Une partie de ces emails datent du mois de février 2022, peu après que Meta a dégringolé en bourse en annonçant sa perte d'un million d'utilisateurs actifs, une première pour le réseau social. De son côté, TikTok passait cet été le cap du milliard d'utilisateurs actifs.

Pour tenter de créer une image anxiogène de TikTok, Meta avait pour ambition de partager des récits faisant état de "challenges" violents et dangereux sur la plateforme, dans l’espoir que ces éléments soient repris par la presse américaine.

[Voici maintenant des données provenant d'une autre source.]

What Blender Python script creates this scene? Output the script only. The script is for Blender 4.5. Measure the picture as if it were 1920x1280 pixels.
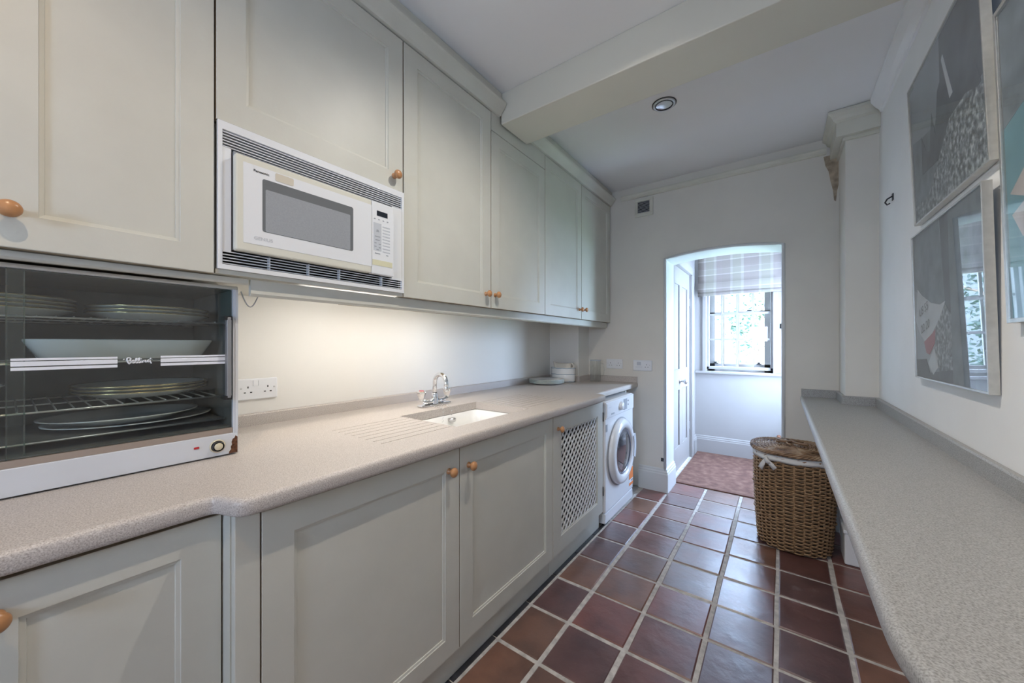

"Avez-vous des exemples de tendances TikTok néfastes sur vos marchés?" écrivait un employé de l’agence de communication mandatée par Meta à l’un de ses collègues dans un email interne.

Faux challenges

Pour accumuler les éléments pouvant nuire à TikTok, les équipes du prestataire de Meta ont notamment regroupé une série d’articles évoquant des tendances dangereuses sur TikTok, dans un document baptisé “Bad TikTok Clips” (“mauvaises vidéos TikTok”).

Comme le rappelle le Washington Post, plusieurs défis évoqués dans ces échanges proviennent en réalité de Facebook, et non de TikTok, à l'image du "Devious licks”, un défi qui consistait à vandaliser ou dégrader du mobilier scolaire.

Mais les équipes de communication travaillant pour Facebook ont été plus loin, en inventant de toute pièce des défis pour mieux les attribuer à TikTok. Elles ont ainsi évoqué un challenge consistant à "gifler son professeur", avec pour espoir des reprises de cette rumeur dans la presse américaine.

La mauvaise presse autour du défi "Devious licks" a finalement trouvé un écho auprès du sénateur américain Richard Blumenthal, l’un principaux des acteurs dans la défense des jeunes américains face aux réseaux sociaux.

Ce dernier a ainsi lancé l’initiative d’une audition de TikTok devant le Congrès, accusant l’application d’avoir été "utilisée de façon répétée pour promouvoir des actions et comportements dangereux et destructeurs”.

Faire de TikTok la "menace"

Dans un autre email, l’un des cadres de l’agence de communication précise que l'objectif est de "présenter Meta comme le bouc émissaire", tout en présentant TikTok comme "la véritable menace, en tant qu'application étrangère qui est la première en termes de collecte de données des jeunes utilisateurs".

La concurrence de Facebook et TikTok n'est pas nouvelle, mais elle a pris une nouvelle dimension lors des Facebook papers, où l'on découvrait, dans des rapports internes, que Meta s'inquiétait que les adolescents passent "2 à 3 fois plus de temps" sur TikTok que sur Instagram.

Andy Stone, le porte-parole de Meta, a défendu cette campagne de communication en expliquant que "tous les réseaux sociaux, dont TikTok, doivent faire face à une attention proportionnelle à leur succès".

Une telle opération de lobbying n’est pas une première pour Facebook, qui avait déjà engagé en 2018 une agence de communication peu après le scandale Cambridge Analytica. L’entreprise avait alors tenté de pointer du doigt d’autres géants du web, tels qu’Apple ou Google, pour détourner l’attention de ses affaires.